Parcourir la marina du Marin aux côtés d'Éric Jean-Joseph, capitaine du port, c'est plonger dans l'histoire vivante du nautisme martiniquais. Depuis les premiers balbutiements dans les années 1990 jusqu'à son développement actuel, Éric incarne l'évolution de ce port avec une expertise forgée au fil des ans. En sa compagnie, nous explorons les eaux tranquilles de la baie, découvrant les multiples facettes de ce site nautique, symbole d'un dynamisme portuaire unique dans les Antilles.
Quelles sont les origines de l'activité nautique au Marin ?
Je travaille ici depuis longtemps. La marina est un projet un peu familial. Mes parents avaient commencé ça au début des années 90. Malheureusement, ils nous ont quittés et nous reprenons l'exploitation depuis un petit moment. En 91, cela était un projet municipal. Le maire avait milité pour obtenir une compétence maritime. L'idée était de décentraliser l'offre nautique par rapport à Fort-de-France.
Quand on a commencé, on avait été à un salon nautique et la Société d'Économie Mixte, qui a aménagé l'Étang Z'abricots, commençait. Ils avaient des prospectus ; nous, on avait des petites feuilles A4. On les a vus pour leur demander si on pouvait s'associer. Ils ont joué le jeu. Dès 92, on avait le premier ponton. Eux, ils ont dû batailler pendant des années. C'était compliqué parce qu'ils avaient une réserve de l'armée ; un point de stockage de munitions. Ça a pris 15 ans à faire des études tandis que de notre côté, on a pu démarrer beaucoup plus rapidement. Une fois que ça a décollé pour eux, ils n'ont pas eu de temps mort. Mais à l'époque, les gens se disaient ''tout ce qui flotte va couler''. Les gens ne savaient pas ce qu'était un port, une marina. Ils imaginaient tous les risques possibles avec les cyclones... La particularité au Marin c'est la composition de l'occupation. En cas de mauvais temps, il faut savoir que la Martinique a quand même un risque cyclonique, mais la baie du Marin est un abri naturellement protégé. On n'a pas de digue, mais des hauts-fonds.
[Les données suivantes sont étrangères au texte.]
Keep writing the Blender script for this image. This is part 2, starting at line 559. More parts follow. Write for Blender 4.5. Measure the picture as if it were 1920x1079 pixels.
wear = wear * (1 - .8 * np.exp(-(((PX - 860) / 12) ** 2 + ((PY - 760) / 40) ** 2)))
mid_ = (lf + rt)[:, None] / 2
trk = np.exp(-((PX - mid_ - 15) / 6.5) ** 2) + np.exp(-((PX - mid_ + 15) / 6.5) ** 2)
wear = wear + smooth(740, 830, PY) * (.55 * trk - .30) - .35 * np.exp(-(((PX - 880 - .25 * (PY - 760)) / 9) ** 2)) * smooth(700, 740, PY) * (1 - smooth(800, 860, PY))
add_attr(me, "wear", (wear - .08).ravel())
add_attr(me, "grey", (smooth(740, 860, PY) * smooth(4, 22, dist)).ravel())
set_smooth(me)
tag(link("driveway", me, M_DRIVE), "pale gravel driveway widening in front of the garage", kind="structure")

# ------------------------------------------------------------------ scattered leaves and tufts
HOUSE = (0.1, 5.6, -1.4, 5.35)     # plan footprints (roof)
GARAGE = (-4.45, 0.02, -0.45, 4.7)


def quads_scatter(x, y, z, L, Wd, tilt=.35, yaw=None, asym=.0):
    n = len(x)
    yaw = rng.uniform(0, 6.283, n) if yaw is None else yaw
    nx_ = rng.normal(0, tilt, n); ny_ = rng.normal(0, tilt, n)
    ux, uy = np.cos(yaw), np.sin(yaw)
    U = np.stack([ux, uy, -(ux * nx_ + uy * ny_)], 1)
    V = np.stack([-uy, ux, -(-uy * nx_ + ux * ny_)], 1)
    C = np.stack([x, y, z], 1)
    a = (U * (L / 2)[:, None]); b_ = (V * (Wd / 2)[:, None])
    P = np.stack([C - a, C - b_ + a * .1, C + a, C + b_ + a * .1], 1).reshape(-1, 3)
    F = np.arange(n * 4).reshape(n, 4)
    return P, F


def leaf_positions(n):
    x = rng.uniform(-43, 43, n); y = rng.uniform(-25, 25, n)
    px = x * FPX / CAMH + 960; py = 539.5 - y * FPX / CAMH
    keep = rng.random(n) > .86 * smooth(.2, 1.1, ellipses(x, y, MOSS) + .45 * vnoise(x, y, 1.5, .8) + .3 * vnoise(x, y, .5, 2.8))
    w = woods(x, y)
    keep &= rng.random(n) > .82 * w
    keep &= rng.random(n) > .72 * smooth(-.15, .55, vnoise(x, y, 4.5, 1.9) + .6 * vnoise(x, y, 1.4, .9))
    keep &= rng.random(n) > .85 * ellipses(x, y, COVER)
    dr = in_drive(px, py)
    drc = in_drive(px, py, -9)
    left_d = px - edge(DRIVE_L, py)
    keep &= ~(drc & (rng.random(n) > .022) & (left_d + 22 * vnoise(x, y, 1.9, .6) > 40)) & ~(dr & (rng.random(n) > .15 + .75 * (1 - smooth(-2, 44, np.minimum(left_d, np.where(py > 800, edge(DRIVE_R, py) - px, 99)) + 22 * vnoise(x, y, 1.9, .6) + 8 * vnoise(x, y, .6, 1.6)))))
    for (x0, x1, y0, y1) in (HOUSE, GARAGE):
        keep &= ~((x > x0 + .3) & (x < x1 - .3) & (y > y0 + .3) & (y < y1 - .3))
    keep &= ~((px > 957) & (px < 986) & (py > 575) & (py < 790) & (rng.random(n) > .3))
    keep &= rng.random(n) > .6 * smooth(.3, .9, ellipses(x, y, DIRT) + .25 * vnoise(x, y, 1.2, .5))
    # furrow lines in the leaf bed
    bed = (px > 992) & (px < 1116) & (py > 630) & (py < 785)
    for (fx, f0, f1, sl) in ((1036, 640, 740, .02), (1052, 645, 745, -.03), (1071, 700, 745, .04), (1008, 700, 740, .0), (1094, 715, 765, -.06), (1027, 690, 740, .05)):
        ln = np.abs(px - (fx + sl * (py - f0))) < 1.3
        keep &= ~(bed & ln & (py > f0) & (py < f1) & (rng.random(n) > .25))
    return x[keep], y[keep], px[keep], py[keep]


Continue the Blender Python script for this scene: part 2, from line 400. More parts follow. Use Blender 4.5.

Comment s'est passé le développement ?
En 87, un ouragan qui s'appelait "David" est passé sur la Martinique. L'activité était aux Trois-Îlets, à la Pointe du Bout. Là, il y avait ce qu'on appelait le ponton du Bakoua. Tabarly Yachting était la première compagnie qui faisait du charter en Martinique sous la franchise de monsieur Tabarly. Ils avaient des Pen Duick 600 ; une dizaine de bateaux. La moitié des bateaux étaient en mer et l'autre moitié était là. Le chef de base a entendu qu'il avait un ouragan. Il a attaché les bateaux. L'ouragan est passé ; ils ont tout perdu. Certains n'ont même pas été retrouvés. Ils ont contacté monsieur Tabarly qui devait être consultant. Lui, n'était pas dans l'opérationnel. Il a regardé une carte marine et il a dit : ''les gars, il faut aller au Marin''. Et les quelques bateaux qui étaient en mer, qui sont revenus après le mauvais temps, ont été transférés au Marin. C'est là que l'activité de location a démarré. Les Pen Duick 600 c'est la 4L de l'époque... Imaginez aujourd'hui si vous louez des 2CV et des 4L, je ne sais pas si vous auriez beaucoup de clients, hormis le côté fun ! D'ailleurs, on a gardé un vestige. Deux ou trois ans après, ils ont arrêté l'activité et ils avaient laissé un ou deux bateaux au club nautique. On en a gardé un en souvenir que l'on est en train de reconditionner pour l'exposer à terme en décoration ; ça fait un joli spot à l'entrée du port...
Voilà le vrai début de l'activité au Marin. Il n'y avait que 2 bateaux de plaisanciers au Marin. Au mois de mai, on faisait des régates en partant de Fort-de-France et on allait plutôt en baie de Sainte-Anne. On venait très rarement au Marais à l'époque. Aujourd'hui, c'est tout à fait l'inverse. Vous voyez, 35 ans après. La capitainerie a été déplacée parce que le projet s'est fait en plusieurs phases. On a commencé modestement et puis après ça s'est agrandi. On a évolué.